The Women of Honour group are a number of female Defence Forces members who acted as whistleblowers in regard to their own treatment of bullying and sexual harassment in their military lives. 

Their claims were detailed in a high-profile radio documentary in late 2021. 

In a statement today, the group said it is well known that group of women did not support the establishment of the review group “due to the lack of true independence and the tremendously flawed terms of reference”.  

They said the reason provided for the review group being established last year was the urgency needed in protecting those still serving in the defence forces and the need to expedite improvements.

“Unfortunately, it is evident from those still serving and still suffering that little, if anything, of value has changed and how could it, as a comprehensive examination of the issues has not yet happened.  

“Instead, all of us affected, serving or otherwise, continue to wait for a report from a process that may have been nothing more than a waste of another year which has seen no changes, no resolutions and more victims,” said the Women of Honour group.

Report’s recommendations 

When asked by The Journal last week in Lebanon about the recommendations that will be contained in the report, Micheál Martin said it is his intention to make sure that the recommendations contained in the report “are fulfilled”.

“I haven’t seen the report. So I’m not going to preempt it. But suffice to say that, I anticipate there will be recommendations in that report. I will want to read the report in its entirety, but I do intend to make sure that its recommendations are fulfilled,” he said. 

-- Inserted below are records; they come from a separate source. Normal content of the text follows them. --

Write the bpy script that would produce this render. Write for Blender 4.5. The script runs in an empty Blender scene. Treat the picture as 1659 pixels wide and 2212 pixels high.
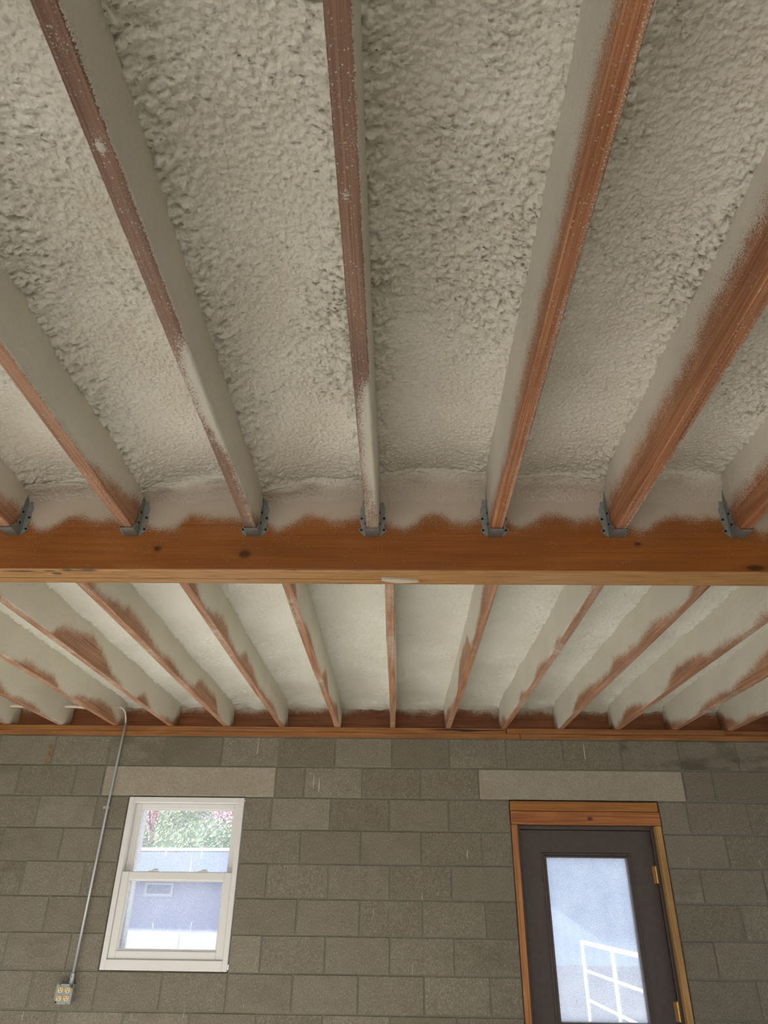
import bpy, math, random
import numpy as np
from mathutils import Matrix, Vector

random.seed(7)
C = bpy.context.scene.collection
SC = bpy.context.scene
PI = math.pi

# ------------------------------------------------------------------ camera
CZ = 1.6685
PITCH, ROLL, YAW, FPX = 0.5078, 0.0133, -0.0213, 1475.9
def cam_matrix():
    cy, sy, cp, sp, cr, sr = math.cos(YAW), math.sin(YAW), math.cos(PITCH), math.sin(PITCH), math.cos(ROLL), math.sin(ROLL)
    f = Vector((sy*cp, cy*cp, sp)); rt = Vector((cy, -sy, 0)); u = rt.cross(f)
    r2 = rt*cr + u*sr; u2 = -rt*sr + u*cr
    m = Matrix((r2, u2, -f)).transposed().to_4x4()
    m.translation = Vector((0, 0, CZ))
    return m
cd = bpy.data.cameras.new('camera'); cam = bpy.data.objects.new('camera', cd); C.objects.link(cam)
cam.matrix_world = cam_matrix()
cd.sensor_fit = 'VERTICAL'; cd.sensor_height = 36.0; cd.sensor_width = 27.0
cd.lens = FPX/2212*36.0; cd.clip_start = 0.02; cd.clip_end = 300
SC.camera = cam

# ------------------------------------------------------------------ light
SC.view_settings.view_transform = 'Standard'; SC.view_settings.look = 'None'
SC.view_settings.gamma = 1.0; SC.view_settings.use_curve_mapping = False
SC.view_settings.exposure = 0.26
w = bpy.data.worlds.new('overcast_sky'); SC.world = w; w.use_nodes = True
bg = w.node_tree.nodes['Background']; bg.inputs[0].default_value = (0.86, 0.93, 1.0, 1); bg.inputs[1].default_value = 1.25
SC.cycles.max_bounces = 8; SC.cycles.diffuse_bounces = 5; SC.cycles.transparent_max_bounces = 12
SC.cycles.use_denoising = True; SC.cycles.sample_clamp_indirect = 8
def portal(name, loc, rot, sx, sy):
    l = bpy.data.lights.new(name, 'AREA'); l.shape = 'RECTANGLE'; l.size = sx; l.size_y = sy; l.cycles.is_portal = True
    o = bpy.data.objects.new(name, l); C.objects.link(o); o.location = loc; o.rotation_euler = rot

# ------------------------------------------------------------------ measures (metres)
B, H = 0.4064, 0.2032                 # block module
YW, ZT = 5.1012, 2.6416               # inner face and top of the block wall
X0 = -0.0311                          # a joint of the top course
ZJ, HJ, WJ = 2.7157, 0.286, 0.038     # underside, depth, thickness of the joists
YB, WB, ZB = 2.0456, 0.1140, 2.5875   # beam front face, width, underside
XF = {-5: -2.105, 5: 1.95, -4: -1.70, -3: -1.300, -2: -0.893, -1: -0.481, 0: -0.082, 1: 0.327, 2: 0.731, 3: 1.138, 4: 1.545}
XR = {k: -0.0245 + k*B for k in range(-8, 9)}
ROOM_L, ROOM_R, ROOM_B = -3.45, 3.45, -3.9
GX0, GX1 = 2.1, 4.35                   # garage opening in the left wall, along y
RX0, RX1 = 1.6, 4.6                   # opening added in the right wall to light the joist sides
FX0, FX1 = -3.0, 1.6                  # wide garage opening behind the camera
sl = bpy.data.lights.new('sun', 'SUN'); sl.energy = 21.0; sl.angle = .02; sl.color = (1, .985, .96)
so = bpy.data.objects.new('sun', sl); C.objects.link(so); so.rotation_euler = Vector((.83, .08, -.52)).to_track_quat('-Z', 'Y').to_euler()
portal('daylight_garage', (ROOM_L-.05, (GX0+GX1)/2, 1.2), (0, -PI/2, 0), 2.4, GX1-GX0)
def fill_lamp(name, loc, aim, sx, sy, power, col):
    l = bpy.data.lights.new(name, 'AREA'); l.shape = 'RECTANGLE'; l.size = sx; l.size_y = sy; l.energy = power; l.color = col
    o = bpy.data.objects.new(name, l); C.objects.link(o); o.location = loc
    o.rotation_euler = (Vector(aim)-Vector(loc)).to_track_quat('-Z', 'Y').to_euler()
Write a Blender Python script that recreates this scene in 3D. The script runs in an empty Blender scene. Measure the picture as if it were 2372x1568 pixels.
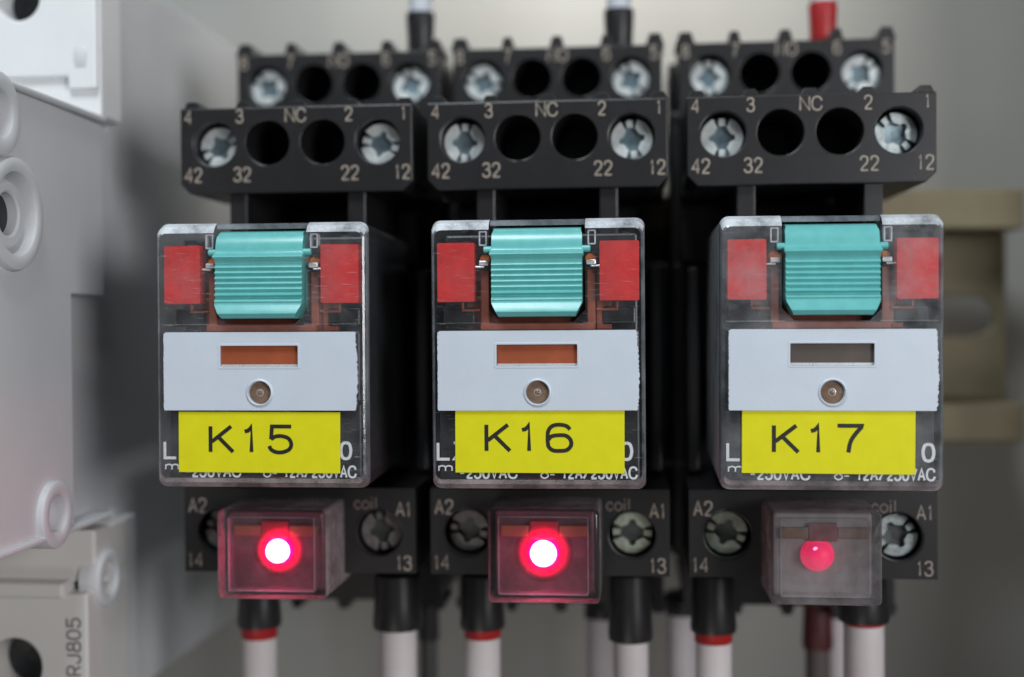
import bpy, bmesh, math, random
from mathutils import Vector, Matrix
R = math.radians
PI = math.pi
random.seed(7)
SC = bpy.context.scene
COL = SC.collection
SC.unit_settings.system = 'METRIC'
SC.unit_settings.scale_length = 0.001          # one unit is one millimetre

# ------------------------------------------------------------------ camera
F, W0, H0 = 2925.0, 2372.0, 1568.0
VPX, VPY = 1456.0, 740.0
CAM = Vector((0, -123, 0))
yaw = math.atan((VPX - W0 / 2) / F)
pitch = math.atan((H0 / 2 - VPY) / F)
ROT = Matrix.Rotation(yaw, 3, 'Z') @ Matrix.Rotation(PI / 2 - pitch, 3, 'X') @ Matrix.Rotation(R(-0.42), 3, 'Z')
cd = bpy.data.cameras.new('camera')
cam = bpy.data.objects.new('camera', cd); COL.objects.link(cam)
cam.matrix_world = Matrix.Translation(CAM) @ ROT.to_4x4()
cd.sensor_width = 36; cd.lens = 36 * F / W0
cd.clip_start = 1; cd.clip_end = 5000
cd.dof.use_dof = True
cd.dof.focus_distance = 124.0
cd.dof.aperture_fstop = 0.0125
SC.camera = cam

def P(px, py, Y):
    """point of the plane y = Y seen at a pixel of the 2372 x 1568 picture"""
    d = ROT @ Vector(((px - W0 / 2) / F, -(py - H0 / 2) / F, -1))
    return CAM + d * ((Y - CAM.y) / d.y)

# ------------------------------------------------------------------ light
w = bpy.data.worlds.new('World'); SC.world = w; w.use_nodes = True
bg = w.node_tree.nodes['Background']
bg.inputs[0].default_value = (0.80, 0.90, 1.0, 1); bg.inputs[1].default_value = 0.06

def area(name, loc, target, sx, sy, power, col):
    l = bpy.data.lights.new(name, 'AREA'); l.shape = 'RECTANGLE'; l.size = sx; l.size_y = sy
    l.energy = power; l.color = col
    o = bpy.data.objects.new(name, l); COL.objects.link(o); o.location = loc
    o.rotation_euler = (Vector(target) - Vector(loc)).to_track_quat('-Z', 'Y').to_euler()
    return o
area('ceiling_lamp', (-45, -105, 180), (-10, 0, 0), 80, 70, 285000, (0.86, 0.95, 1.0))
area('right_fill', (185, -215, 25), (-30, 10, -10), 110, 110, 440000, (0.97, 0.98, 1.0))  # added fill from the front right, brightens the breaker side
pl_ = area('panel_fill', (-6, 56, 108), (-4, 78, 46), 66, 10, 29000, (1.0, 0.94, 0.87)); pl_.data.spread = R(80)  # added light strip, brightens the top of the back panel
area('bounce_light', (-80, -290, -190), (-20, 10, -20), 160, 80, 90000, (1.0, 0.90, 0.82))

SC.view_settings.view_transform = 'Standard'
SC.view_settings.look = 'None'
SC.view_settings.exposure = 0.12
SC.view_settings.gamma = 1.0
SC.view_settings.use_curve_mapping = False
SC.render.engine = 'CYCLES'
SC.cycles.max_bounces = 14
SC.cycles.transparent_max_bounces = 24
SC.cycles.caustics_reflective = False
SC.cycles.caustics_refractive = False
SC.render.resolution_x = 1024; SC.render.resolution_y = 677

# ------------------------------------------------------------------ materials
def nodes(name):
    m = bpy.data.materials.new(name); m.use_nodes = True
    nt = m.node_tree
    return m, nt, nt.nodes['Principled BSDF'], nt.nodes['Material Output']

def noise(nt, scale, detail=4, rough=0.6):
    tc = nt.nodes.new('ShaderNodeTexCoord')
    n = nt.nodes.new('ShaderNodeTexNoise'); n.inputs['Scale'].default_value = scale
    n.inputs['Detail'].default_value = detail; n.inputs['Roughness'].default_value = rough
    nt.links.new(tc.outputs['Object'], n.inputs['Vector'])
    return n

def ramp(nt, src, stops):
    r = nt.nodes.new('ShaderNodeValToRGB')
    el = r.color_ramp.elements
    while len(el) < len(stops): el.new(0.5)
    for e, (p, c) in zip(el, stops):
        e.position = p; e.color = tuple(c) + (1,) if len(c) == 3 else c
    nt.links.new(src, r.inputs[0]); return r

def plastic(name, col, rough=0.45, var=0.12, scale=0.35, bump=0.04, bscale=4.0, metal=0.0, spec=0.5, dust=0.0, sss=0.0, coat=0.0):
    m, nt, b, out = nodes(name)
    n = noise(nt, scale)
    lo = [max(0, c * (1 - var)) for c in col]; hi = [min(1, c * (1 + var)) for c in col]
    r = ramp(nt, n.outputs['Fac'], [(0.3, lo), (0.7, hi)])
    src = r.outputs[0]
    if dust:
        n3 = noise(nt, 2.2, 6, 0.8)
        r3 = ramp(nt, n3.outputs['Fac'], [(0.60, (0, 0, 0)), (0.74, (dust, dust, dust))])
        mx = nt.nodes.new('ShaderNodeMixRGB'); mx.inputs[2].default_value = (0.55, 0.52, 0.48, 1)
        nt.links.new(r3.outputs[0], mx.inputs[0]); nt.links.new(src, mx.inputs[1]); src = mx.outputs[0]
    nt.links.new(src, b.inputs['Base Color'])
    n2 = noise(nt, bscale, 3)
    rr = nt.nodes.new('ShaderNodeMapRange')
    rr.inputs['To Min'].default_value = max(0.02, rough - 0.1); rr.inputs['To Max'].default_value = min(1, rough + 0.1)
    nt.links.new(n2.outputs['Fac'], rr.inputs['Value']); nt.links.new(rr.outputs[0], b.inputs['Roughness'])
    b.inputs['Metallic'].default_value = metal
    b.inputs['Specular IOR Level'].default_value = spec
    b.inputs['Coat Weight'].default_value = coat; b.inputs['Coat Roughness'].default_value = 0.2
    if sss:
        b.inputs['Subsurface Weight'].default_value = sss
        b.inputs['Subsurface Radius'].default_value = (1, 1, 1); b.inputs['Subsurface Scale'].default_value = 0.8
    if bump:
        bp = nt.nodes.new('ShaderNodeBump'); bp.inputs['Strength'].default_value = bump; bp.inputs['Distance'].default_value = 0.3
        nt.links.new(n2.outputs['Fac'], bp.inputs['Height']); nt.links.new(bp.outputs[0], b.inputs['Normal'])
    return m

def clear(name, tint=(0.93, 0.94, 0.96), haze=0.03, hazecol=(0.7, 0.72, 0.75), speck=0.35, gloss=1.0, rough=0.07, ior=1.5, speck_at=0.63, edge=0.25, scratch=0.0):
    """thin clear plastic: see-through, fresnel shine, a faint haze, scratches and dust"""
    m, nt, b, out = nodes(name)
    nt.nodes.remove(b)
    tr = nt.nodes.new('ShaderNodeBsdfTransparent'); tr.inputs[0].default_value = tuple(tint) + (1,)
    gl = nt.nodes.new('ShaderNodeBsdfGlossy'); gl.inputs['Roughness'].default_value = rough
    df = nt.nodes.new('ShaderNodeBsdfDiffuse'); df.inputs[0].default_value = tuple(hazecol) + (1,)
    lf = nt.nodes.new('ShaderNodeLayerWeight'); lf.inputs[0].default_value = 0.5
    p5 = nt.nodes.new('ShaderNodeMath'); p5.operation = 'POWER'; p5.inputs[1].default_value = 5.0
    fr = nt.nodes.new('ShaderNodeMath'); fr.operation = 'MULTIPLY_ADD'; fr.inputs[1].default_value = 0.9; fr.inputs[2].default_value = 0.04
    nt.links.new(lf.outputs['Facing'], p5.inputs[0]); nt.links.new(p5.outputs[0], fr.inputs[0])
    n = noise(nt, 3.0, 8, 0.85)
    r = ramp(nt, n.outputs['Fac'], [(speck_at, (0, 0, 0)), (speck_at + 0.12, (speck, speck, speck))])
    wv = noise(nt, 0.25, 4, 0.6)
    r2 = ramp(nt, wv.outputs['Fac'], [(0.35, (haze * 0.4,) * 3), (0.7, (haze * 1.8,) * 3)])
    if scratch:
        mp = nt.nodes.new('ShaderNodeMapping'); tc = nt.nodes.new('ShaderNodeTexCoord')
        mp.inputs['Rotation'].default_value = (0, 0.6, 0); mp.inputs['Scale'].default_value = (0.35, 1, 5.0)
        ns = nt.nodes.new('ShaderNodeTexNoise'); ns.inputs['Scale'].default_value = 1.5; ns.inputs['Detail'].default_value = 5
        nt.links.new(tc.outputs['Object'], mp.inputs[0]); nt.links.new(mp.outputs[0], ns.inputs['Vector'])
        rs = ramp(nt, ns.outputs['Fac'], [(0.62, (0, 0, 0)), (0.72, (scratch,) * 3)])
        ad = nt.nodes.new('ShaderNodeMath'); ad.operation = 'ADD'
        nt.links.new(rs.outputs[0], ad.inputs[0]); nt.links.new(r2.outputs[0], ad.inputs[1]); r2 = ad
    lw = nt.nodes.new('ShaderNodeLayerWeight'); lw.inputs[0].default_value = 0.35
    e = nt.nodes.new('ShaderNodeMath'); e.operation = 'MULTIPLY'; e.inputs[1].default_value = edge
    pw = nt.nodes.new('ShaderNodeMath'); pw.operation = 'POWER'; pw.inputs[1].default_value = 2.0
    nt.links.new(lw.outputs['Facing'], pw.inputs[0]); nt.links.new(pw.outputs[0], e.inputs[0])
    a1 = nt.nodes.new('ShaderNodeMath'); a1.operation = 'ADD'
    a2 = nt.nodes.new('ShaderNodeMath'); a2.operation = 'ADD'; a2.use_clamp = True
    nt.links.new(r.outputs[0], a1.inputs[0]); nt.links.new(r2.outputs[0], a1.inputs[1])
    nt.links.new(a1.outputs[0], a2.inputs[0]); nt.links.new(e.outputs[0], a2.inputs[1])
    m1 = nt.nodes.new('ShaderNodeMixShader'); m2 = nt.nodes.new('ShaderNodeMixShader')
    nt.links.new(a2.outputs[0], m1.inputs[0]); nt.links.new(tr.outputs[0], m1.inputs[1]); nt.links.new(df.outputs[0], m1.inputs[2])
    g = nt.nodes.new('ShaderNodeMath'); g.operation = 'MULTIPLY'; g.inputs[1].default_value = gloss
    nt.links.new(fr.outputs[0], g.inputs[0])
    nt.links.new(g.outputs[0], m2.inputs[0]); nt.links.new(m1.outputs[0], m2.inputs[1]); nt.links.new(gl.outputs[0], m2.inputs[2])
    bp = nt.nodes.new('ShaderNodeBump'); bp.inputs['Strength'].default_value = 0.12; bp.inputs['Distance'].default_value = 0.2
    nb = noise(nt, 1.1, 5, 0.7); nt.links.new(nb.outputs['Fac'], bp.inputs['Height'])
    nt.links.new(bp.outputs[0], gl.inputs['Normal'])
    nt.links.new(m2.outputs[0], out.inputs[0])
    return m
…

On his visit with Irish troops at Camp Shamrock in Lebanon last Thursday, Martin said that the Government “will do everything we possibly can to continue to change culture and behaviour and to make sure that a life and a career in the Defence Forces is safe, progressive and enjoyable”.

The Women of Honour group said today that the last year has achieved a renewed sense of camaraderie that stretches much further than the defence forces community.

“A stepping forward and coming together of those affected whether directly or indirectly, by the deplorable treatment inflicted on so many by the Defence Forces. Treatment inflicted by an organisation purported to be a culture ‘underpinned by the values of respect, loyalty, selflessness, physical courage, moral courage and integrity’. 

“Instead, those who actually have these characteristics are more often than not destroyed for standing up for what is right,” said the statement today.

In advance of the report, the Women of Honour group said it wants to recognise the extraordinary efforts of those who have engaged with the independent review team over the last year, adding that it “is our hope that our shared goal of a victim-led, independent, agreed statutory process is recommended by the independent review group so we can finally move on to what really needs to be done”.  

The statement went on to wish Karina Molloy all the best in her her new book ‘A Woman in Defence’.  

Molloy, a former soldier, who suffered alleged abuse throughout her 30-year career has launched a stinging criticism of Government ministers, including Tánaiste Micheál Martin, and a senior civil servant for how they handed complaints. 

The book rounds round on senior military leadership going back to the 1980s for what she said were repeated failings to deal with her, and other women’s, complaints of abuse. 

Detailing her three decades in the Irish Defence Forces, the book also catalogues a series of alleged sexual assaults during her service.

The Women of Honour group said Molloy’s own account has taken great effort and commitment, and they hope it brings her peace.